Alla fine la Cultura vince. Ecco cos’hanno affermato i ragazzi di S/V/N/ organizzando la quarta edizione del loro festival, Savana Machines, presso il Museo Nazionale della Scienza e della Tecnologia di Milano.
Niente flute di pisciazza venduta per Moet, nè volti noti del circo (politico, televisivo, djistico, a vostro piacere…), solo tanti appassionati di tutte le età provenienti dagli ambienti più diversi che si scoprono una grande famiglia (Addams).
L’evento inizia presto, verso le 19, con l’incontro con Baffo Banfi, icona del prog rock (tastierista de Un Biglietto per l’Inferno) e pioniere del suono elettronico italiano tra i ’70 e gli ’80.
I concerti hanno luogo nel padiglione aeronavale, nella “plancia” e nella “stiva“.
In verità il primo live act nella sala Biancamano ci lascia alquanto perplessi: si tratta di Lorenzo Senni, artista multidisciplinare milanese conosciuto per i progetti Stargate e One Circle, nonchè fresco di uscita su Editions Mego, che avevamo già sentito in occasione dello scorso Club To Club a Torino.
I suoi arpeggi ripetuti in loop ed infarciti di reminiscenze old school rave ci dicono davvero poco sia in termini di tecnica che di creatività.

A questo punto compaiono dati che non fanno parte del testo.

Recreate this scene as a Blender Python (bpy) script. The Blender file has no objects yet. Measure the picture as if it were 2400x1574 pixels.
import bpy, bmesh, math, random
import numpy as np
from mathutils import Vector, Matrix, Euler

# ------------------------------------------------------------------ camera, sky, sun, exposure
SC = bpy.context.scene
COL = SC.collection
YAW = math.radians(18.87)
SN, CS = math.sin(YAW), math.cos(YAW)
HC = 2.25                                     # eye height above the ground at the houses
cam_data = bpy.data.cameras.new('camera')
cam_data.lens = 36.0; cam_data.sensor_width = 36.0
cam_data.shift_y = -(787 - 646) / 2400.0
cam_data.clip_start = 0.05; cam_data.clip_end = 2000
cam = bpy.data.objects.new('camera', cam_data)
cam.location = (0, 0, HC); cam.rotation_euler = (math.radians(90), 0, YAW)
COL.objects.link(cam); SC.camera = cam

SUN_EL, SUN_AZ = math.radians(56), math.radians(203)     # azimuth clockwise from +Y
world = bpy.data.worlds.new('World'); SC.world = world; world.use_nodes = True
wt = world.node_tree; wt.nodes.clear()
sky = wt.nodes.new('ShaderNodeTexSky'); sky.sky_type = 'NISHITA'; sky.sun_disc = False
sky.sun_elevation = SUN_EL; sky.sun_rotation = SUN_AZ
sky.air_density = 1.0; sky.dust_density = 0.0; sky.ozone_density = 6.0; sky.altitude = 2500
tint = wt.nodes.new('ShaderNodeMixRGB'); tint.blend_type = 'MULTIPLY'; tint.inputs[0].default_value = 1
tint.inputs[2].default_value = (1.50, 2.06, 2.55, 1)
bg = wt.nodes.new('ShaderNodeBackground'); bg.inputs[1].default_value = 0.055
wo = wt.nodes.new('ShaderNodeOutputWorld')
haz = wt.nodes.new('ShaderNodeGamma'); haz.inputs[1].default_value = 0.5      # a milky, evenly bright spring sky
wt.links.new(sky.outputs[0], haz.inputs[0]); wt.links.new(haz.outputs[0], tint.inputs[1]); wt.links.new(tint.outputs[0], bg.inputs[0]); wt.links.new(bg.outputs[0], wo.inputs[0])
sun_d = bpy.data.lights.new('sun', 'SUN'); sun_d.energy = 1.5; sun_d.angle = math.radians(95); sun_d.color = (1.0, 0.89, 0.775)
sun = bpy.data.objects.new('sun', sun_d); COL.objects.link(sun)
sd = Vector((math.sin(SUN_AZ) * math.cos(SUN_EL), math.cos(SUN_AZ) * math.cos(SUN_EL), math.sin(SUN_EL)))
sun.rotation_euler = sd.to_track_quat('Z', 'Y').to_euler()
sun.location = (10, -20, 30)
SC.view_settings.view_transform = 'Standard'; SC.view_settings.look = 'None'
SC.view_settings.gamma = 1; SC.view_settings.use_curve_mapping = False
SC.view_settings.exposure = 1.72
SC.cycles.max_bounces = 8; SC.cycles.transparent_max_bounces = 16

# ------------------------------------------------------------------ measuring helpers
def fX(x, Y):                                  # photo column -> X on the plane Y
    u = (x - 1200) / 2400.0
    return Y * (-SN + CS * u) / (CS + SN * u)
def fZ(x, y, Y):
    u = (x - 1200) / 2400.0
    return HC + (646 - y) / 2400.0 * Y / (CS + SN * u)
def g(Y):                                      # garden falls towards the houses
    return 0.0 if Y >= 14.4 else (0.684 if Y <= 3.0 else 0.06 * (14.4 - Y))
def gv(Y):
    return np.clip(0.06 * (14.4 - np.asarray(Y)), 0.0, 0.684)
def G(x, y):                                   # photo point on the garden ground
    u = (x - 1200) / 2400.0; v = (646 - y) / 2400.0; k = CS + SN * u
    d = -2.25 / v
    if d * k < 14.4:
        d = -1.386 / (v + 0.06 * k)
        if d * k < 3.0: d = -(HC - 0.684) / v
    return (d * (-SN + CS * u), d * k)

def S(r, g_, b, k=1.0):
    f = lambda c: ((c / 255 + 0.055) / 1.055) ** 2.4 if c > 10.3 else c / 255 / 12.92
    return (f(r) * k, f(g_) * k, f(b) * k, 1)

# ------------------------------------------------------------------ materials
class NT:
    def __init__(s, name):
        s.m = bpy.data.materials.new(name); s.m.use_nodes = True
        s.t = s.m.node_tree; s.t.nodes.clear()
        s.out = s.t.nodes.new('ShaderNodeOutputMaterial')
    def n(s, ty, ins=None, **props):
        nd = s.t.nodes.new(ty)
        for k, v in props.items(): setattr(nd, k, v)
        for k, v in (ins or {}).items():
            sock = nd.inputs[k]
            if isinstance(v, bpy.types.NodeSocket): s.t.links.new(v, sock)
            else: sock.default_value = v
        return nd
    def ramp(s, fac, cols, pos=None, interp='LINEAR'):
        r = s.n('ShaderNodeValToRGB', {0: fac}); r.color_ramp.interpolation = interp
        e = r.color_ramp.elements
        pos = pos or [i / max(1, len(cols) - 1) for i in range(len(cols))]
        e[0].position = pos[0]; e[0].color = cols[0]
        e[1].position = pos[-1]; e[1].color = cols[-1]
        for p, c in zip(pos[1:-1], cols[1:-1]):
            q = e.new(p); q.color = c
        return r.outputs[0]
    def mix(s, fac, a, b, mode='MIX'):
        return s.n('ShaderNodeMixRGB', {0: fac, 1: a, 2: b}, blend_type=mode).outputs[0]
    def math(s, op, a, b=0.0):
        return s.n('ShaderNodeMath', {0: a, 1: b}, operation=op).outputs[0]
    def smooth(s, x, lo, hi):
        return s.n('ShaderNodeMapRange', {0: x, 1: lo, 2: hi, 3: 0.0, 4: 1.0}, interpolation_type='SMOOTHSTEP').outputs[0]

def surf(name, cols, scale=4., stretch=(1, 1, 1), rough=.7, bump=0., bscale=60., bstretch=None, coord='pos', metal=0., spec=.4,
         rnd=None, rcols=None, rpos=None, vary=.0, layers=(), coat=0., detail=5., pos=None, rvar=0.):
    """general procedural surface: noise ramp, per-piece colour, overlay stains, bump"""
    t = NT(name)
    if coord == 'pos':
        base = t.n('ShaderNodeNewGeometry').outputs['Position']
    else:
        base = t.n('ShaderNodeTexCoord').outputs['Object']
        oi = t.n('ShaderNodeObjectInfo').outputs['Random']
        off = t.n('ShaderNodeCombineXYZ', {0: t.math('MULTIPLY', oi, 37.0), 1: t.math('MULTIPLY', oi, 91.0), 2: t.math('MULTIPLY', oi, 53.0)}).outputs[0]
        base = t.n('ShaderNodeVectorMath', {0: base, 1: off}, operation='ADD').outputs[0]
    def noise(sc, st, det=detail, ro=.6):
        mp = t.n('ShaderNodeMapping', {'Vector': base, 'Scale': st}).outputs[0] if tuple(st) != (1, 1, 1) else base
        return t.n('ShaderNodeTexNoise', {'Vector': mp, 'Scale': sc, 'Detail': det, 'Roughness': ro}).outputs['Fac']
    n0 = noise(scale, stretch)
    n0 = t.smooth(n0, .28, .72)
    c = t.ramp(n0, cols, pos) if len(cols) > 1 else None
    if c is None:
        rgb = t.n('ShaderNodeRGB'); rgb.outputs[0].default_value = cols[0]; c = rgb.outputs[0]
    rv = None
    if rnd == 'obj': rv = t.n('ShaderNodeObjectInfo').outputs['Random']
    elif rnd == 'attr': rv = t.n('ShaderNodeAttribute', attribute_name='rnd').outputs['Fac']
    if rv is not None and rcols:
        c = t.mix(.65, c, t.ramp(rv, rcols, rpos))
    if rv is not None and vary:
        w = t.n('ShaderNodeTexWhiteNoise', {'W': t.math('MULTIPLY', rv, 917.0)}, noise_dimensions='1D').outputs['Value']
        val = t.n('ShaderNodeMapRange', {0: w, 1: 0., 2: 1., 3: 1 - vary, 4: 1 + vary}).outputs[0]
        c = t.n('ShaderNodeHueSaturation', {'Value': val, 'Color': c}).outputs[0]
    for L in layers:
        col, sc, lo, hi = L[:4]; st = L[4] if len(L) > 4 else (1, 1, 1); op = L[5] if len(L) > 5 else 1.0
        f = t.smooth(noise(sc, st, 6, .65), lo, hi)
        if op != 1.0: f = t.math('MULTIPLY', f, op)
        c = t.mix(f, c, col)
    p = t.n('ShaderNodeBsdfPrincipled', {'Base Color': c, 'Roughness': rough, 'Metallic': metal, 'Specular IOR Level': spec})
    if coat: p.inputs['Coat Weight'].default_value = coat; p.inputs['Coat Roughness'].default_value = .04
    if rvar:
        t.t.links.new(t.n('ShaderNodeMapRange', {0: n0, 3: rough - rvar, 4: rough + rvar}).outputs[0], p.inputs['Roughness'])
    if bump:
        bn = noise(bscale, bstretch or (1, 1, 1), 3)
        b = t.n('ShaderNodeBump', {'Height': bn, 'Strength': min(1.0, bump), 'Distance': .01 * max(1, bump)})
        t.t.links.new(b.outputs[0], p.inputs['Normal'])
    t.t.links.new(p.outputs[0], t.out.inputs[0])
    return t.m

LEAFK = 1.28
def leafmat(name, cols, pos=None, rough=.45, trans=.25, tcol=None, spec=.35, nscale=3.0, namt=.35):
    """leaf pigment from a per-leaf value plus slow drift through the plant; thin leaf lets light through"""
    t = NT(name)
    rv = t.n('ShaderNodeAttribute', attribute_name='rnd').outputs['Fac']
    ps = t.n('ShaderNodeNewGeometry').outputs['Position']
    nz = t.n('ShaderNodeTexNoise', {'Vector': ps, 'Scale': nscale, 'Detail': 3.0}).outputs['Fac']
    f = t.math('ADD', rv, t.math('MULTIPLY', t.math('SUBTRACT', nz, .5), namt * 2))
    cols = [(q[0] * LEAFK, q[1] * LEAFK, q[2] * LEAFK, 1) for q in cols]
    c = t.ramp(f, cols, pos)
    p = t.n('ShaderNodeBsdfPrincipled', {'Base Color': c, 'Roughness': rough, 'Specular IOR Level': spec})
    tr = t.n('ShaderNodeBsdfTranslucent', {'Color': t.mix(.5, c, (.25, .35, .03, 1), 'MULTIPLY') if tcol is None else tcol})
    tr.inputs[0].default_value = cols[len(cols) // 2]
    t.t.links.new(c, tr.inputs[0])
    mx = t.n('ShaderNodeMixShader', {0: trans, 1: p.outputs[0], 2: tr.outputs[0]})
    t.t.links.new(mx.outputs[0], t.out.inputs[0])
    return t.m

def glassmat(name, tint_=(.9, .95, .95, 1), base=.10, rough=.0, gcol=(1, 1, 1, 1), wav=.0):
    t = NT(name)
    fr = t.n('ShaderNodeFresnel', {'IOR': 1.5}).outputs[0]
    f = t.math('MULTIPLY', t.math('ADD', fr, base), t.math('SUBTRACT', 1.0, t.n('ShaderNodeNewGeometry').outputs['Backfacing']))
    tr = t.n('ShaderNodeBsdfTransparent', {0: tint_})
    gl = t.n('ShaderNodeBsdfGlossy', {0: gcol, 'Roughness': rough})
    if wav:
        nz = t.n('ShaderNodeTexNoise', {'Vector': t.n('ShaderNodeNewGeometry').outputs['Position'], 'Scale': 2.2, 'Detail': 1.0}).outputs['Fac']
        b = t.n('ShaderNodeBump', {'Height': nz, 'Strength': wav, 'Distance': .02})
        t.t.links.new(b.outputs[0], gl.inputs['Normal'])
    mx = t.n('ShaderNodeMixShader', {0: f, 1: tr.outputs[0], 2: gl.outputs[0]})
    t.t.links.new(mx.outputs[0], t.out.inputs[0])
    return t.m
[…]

Chi invece si conferma in stato di grazia è Rabih Beaini.
Il Libanese dal fortissimo accento veneto attraverso uno show full analog mette in luce le infinite possibilità offerte dalla musica elettronica: tra gorgoglii modulari e battiti inquieti il sound di Morphosis è un free jazz futurista, difficile e al tempo stesso affascinante. Sfido chiunque l’abbia sentito ad essere uscito senza la voglia di riempirsi la casa di sintetizzatori.

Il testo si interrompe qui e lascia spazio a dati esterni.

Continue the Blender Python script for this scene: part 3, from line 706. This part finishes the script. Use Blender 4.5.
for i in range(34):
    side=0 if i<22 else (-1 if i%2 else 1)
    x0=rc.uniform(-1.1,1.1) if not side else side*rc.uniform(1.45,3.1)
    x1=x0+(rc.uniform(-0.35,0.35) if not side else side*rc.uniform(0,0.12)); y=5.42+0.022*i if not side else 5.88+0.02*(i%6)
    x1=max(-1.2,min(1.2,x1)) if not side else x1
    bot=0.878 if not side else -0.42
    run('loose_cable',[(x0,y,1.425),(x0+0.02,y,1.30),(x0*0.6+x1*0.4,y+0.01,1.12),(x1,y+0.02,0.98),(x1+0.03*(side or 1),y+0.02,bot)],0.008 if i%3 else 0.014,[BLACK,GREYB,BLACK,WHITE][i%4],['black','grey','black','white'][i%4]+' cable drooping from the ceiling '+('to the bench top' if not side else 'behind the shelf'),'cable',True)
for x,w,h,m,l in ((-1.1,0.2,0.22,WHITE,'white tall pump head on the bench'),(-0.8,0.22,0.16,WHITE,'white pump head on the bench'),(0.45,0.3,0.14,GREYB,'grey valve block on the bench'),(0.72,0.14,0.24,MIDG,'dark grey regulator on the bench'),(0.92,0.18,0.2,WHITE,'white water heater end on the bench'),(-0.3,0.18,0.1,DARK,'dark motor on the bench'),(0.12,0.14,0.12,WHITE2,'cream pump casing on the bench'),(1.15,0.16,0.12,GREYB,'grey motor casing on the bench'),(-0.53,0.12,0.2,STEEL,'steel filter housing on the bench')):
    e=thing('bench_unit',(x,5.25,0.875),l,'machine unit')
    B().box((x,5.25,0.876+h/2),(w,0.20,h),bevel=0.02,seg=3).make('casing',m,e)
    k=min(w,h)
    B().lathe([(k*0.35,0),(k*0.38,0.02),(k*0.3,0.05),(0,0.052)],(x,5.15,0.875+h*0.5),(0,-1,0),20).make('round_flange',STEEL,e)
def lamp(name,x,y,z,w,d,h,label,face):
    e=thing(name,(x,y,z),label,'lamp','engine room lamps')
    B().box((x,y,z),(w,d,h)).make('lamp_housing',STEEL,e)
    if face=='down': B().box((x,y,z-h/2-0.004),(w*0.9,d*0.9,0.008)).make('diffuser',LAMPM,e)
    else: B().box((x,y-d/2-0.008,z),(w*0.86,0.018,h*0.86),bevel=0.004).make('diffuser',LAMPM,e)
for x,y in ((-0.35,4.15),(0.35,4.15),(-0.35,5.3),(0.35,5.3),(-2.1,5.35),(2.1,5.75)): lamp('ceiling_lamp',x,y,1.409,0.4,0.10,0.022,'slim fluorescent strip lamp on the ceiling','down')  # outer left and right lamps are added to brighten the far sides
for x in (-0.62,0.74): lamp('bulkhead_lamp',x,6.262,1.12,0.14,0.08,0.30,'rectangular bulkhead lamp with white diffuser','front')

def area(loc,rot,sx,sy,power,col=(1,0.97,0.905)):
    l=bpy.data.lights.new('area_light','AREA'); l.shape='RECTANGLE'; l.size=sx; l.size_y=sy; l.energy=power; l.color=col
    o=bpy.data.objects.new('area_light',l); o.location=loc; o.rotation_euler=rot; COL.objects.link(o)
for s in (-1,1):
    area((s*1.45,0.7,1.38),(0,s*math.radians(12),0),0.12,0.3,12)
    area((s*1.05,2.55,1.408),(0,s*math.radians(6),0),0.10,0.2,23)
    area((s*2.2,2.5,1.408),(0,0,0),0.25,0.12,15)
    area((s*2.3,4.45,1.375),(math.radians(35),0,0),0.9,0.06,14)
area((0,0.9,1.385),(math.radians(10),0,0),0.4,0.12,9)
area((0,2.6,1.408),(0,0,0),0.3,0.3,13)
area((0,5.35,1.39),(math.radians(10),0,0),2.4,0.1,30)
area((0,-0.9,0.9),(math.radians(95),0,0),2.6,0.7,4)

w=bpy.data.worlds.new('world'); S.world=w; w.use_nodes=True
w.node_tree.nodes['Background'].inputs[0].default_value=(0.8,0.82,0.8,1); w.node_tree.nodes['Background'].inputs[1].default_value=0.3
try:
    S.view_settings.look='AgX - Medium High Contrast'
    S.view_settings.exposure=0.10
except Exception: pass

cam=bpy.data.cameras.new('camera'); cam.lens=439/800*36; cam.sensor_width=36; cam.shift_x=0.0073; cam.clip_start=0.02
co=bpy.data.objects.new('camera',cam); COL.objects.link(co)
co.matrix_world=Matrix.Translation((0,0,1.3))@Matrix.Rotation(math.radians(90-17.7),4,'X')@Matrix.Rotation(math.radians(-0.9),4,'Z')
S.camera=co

Ad accoglierci sottocoperta c’è Crono con uno spettacolo audio video focalizzato sull’estetica tecnologica e meccanica del primo ‘900. Musicalmente potremmo definirlo come ciò che resta del dark dopo la rivoluzione house. Highlight del set il sermone di Giovanni Lindo Ferretti.
E’ giunta l’ora che il bianco alienante dello spazio navale Polene venga ridipinto di nero dalle trame oscure dei Raime.
Il gruppo di punta della Blackest Ever Black ripropone i brani dell’album Quarter turns over a living line caricandone le frequenze, e mettendo a dura prova l’impianto (che per ovvi motivi non poteva essere un Funktion One, siamo pur sempre in un luogo istituzionale).
La staticità dell’esibizione viene bilanciata dall’intensità dei visual. Nell’istante prima di morire tutto rallenta, e nell’oblio dei sensi l’anima risplende.
Piatto forte della festa è l’unica data italiana di Chris & Cosey, padrini dell’industrial dance che va tanto di moda attualmente.
Chris Carter e Cosey Fanni Tutti, ovvero il genio dietro al muro sonoro dei seminali Throbbing Gristle e la loro sacerdotessa, oggi paiono una tradizionale coppia di coniugi inglesi in là con gli anni, eppure una volta sul palco è evidente quanto siano stati importanti, e quanto lo siano ancora.
Cambiano i mezzi ma l’impostazione è la medesima degli esordi: Cosey imbraccia una chitarrina midi che insiste a percuotere più che suonare, e soffia in una specie di tromba giocattolo che, come la sua voce, viene manipolata dal marito attraverso un pc ed un mini kaosspad. Ai beats ci pensa un mini kaossillator Korg. Una strumentazione tanto semplice quanto ultra efficace.
Naturalmente a fare la parte del leone sono i grandi classici del passato (come Walking through Heaven e October Love Song), mentre la chiusura è affidata ad un pezzo nuovo Coolicon.
Per continuare il party ci spostiamo al club Q21 per l’aftershow gestito in collaborazione con il Dancity Festival di Foligno.
Ai controlli ritroviamo Morphosis, stavolta in versione Dj, che pesta giù duro di techno noise e armonie acid.
Nella sala piccola invece il resident S/V/N/ Modz Wayne completa l’opera con una selezione più scarna e veloce.
Inizia ad albeggiare quando G-Amp e Giesse salgono in consolle per il back to back finale.
Dopo i successi alla Buka S/V/N/ ha vinto la scommessa ancora una volta, alzando l’asticella di parecchie tacche.
Attendiamo con ansia la prossima sfida.